→ TASK INSTRUCTIONS
Copy out exactly the lines from the first line of the material below through the line containing "b.build('wire_scrap', METAL, pole)", and nothing beyond them.

▬▬▬

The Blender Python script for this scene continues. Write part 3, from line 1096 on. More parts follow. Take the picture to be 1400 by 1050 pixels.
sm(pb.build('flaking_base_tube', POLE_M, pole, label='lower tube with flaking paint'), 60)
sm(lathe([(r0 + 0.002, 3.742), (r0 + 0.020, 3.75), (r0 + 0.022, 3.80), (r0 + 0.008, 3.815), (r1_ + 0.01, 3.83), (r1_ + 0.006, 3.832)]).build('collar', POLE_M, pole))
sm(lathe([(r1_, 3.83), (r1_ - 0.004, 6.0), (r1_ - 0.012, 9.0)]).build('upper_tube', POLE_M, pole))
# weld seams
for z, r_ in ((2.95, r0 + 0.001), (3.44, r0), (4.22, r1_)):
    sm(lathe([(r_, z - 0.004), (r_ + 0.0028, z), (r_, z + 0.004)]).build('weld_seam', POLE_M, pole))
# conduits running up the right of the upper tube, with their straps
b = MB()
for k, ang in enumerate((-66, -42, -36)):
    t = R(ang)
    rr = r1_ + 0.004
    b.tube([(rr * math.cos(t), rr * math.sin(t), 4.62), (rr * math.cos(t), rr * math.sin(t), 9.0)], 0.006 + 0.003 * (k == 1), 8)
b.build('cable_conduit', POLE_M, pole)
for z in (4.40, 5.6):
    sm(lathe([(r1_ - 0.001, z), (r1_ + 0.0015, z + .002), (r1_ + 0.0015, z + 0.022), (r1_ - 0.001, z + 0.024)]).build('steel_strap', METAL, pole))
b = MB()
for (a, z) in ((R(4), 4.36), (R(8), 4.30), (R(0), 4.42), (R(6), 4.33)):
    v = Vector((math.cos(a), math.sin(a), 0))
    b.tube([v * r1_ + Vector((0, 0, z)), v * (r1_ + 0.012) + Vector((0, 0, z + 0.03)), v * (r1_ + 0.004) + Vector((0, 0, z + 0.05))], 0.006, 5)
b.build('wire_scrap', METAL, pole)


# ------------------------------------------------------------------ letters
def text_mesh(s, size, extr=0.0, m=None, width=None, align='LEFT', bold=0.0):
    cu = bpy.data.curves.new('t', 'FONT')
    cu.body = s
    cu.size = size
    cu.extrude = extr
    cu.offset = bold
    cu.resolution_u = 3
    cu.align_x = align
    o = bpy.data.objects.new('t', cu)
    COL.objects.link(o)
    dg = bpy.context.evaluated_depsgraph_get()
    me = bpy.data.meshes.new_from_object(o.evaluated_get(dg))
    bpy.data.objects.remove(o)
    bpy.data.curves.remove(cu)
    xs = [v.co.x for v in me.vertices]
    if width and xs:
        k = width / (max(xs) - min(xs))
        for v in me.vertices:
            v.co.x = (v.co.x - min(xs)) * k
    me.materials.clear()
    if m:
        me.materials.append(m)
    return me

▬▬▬

→ EXERCISE OUTPUT
The Blender Python script for this scene continues. Write part 3, from line 1096 on. More parts follow. Take the picture to be 1400 by 1050 pixels.
sm(pb.build('flaking_base_tube', POLE_M, pole, label='lower tube with flaking paint'), 60)
sm(lathe([(r0 + 0.002, 3.742), (r0 + 0.020, 3.75), (r0 + 0.022, 3.80), (r0 + 0.008, 3.815), (r1_ + 0.01, 3.83), (r1_ + 0.006, 3.832)]).build('collar', POLE_M, pole))
sm(lathe([(r1_, 3.83), (r1_ - 0.004, 6.0), (r1_ - 0.012, 9.0)]).build('upper_tube', POLE_M, pole))
# weld seams
for z, r_ in ((2.95, r0 + 0.001), (3.44, r0), (4.22, r1_)):
    sm(lathe([(r_, z - 0.004), (r_ + 0.0028, z), (r_, z + 0.004)]).build('weld_seam', POLE_M, pole))
# conduits running up the right of the upper tube, with their straps
b = MB()
for k, ang in enumerate((-66, -42, -36)):
    t = R(ang)
    rr = r1_ + 0.004
    b.tube([(rr * math.cos(t), rr * math.sin(t), 4.62), (rr * math.cos(t), rr * math.sin(t), 9.0)], 0.006 + 0.003 * (k == 1), 8)
b.build('cable_conduit', POLE_M, pole)
for z in (4.40, 5.6):
    sm(lathe([(r1_ - 0.001, z), (r1_ + 0.0015, z + .002), (r1_ + 0.0015, z + 0.022), (r1_ - 0.001, z + 0.024)]).build('steel_strap', METAL, pole))
b = MB()
for (a, z) in ((R(4), 4.36), (R(8), 4.30), (R(0), 4.42), (R(6), 4.33)):
    v = Vector((math.cos(a), math.sin(a), 0))
    b.tube([v * r1_ + Vector((0, 0, z)), v * (r1_ + 0.012) + Vector((0, 0, z + 0.03)), v * (r1_ + 0.004) + Vector((0, 0, z + 0.05))], 0.006, 5)
b.build('wire_scrap', METAL, pole)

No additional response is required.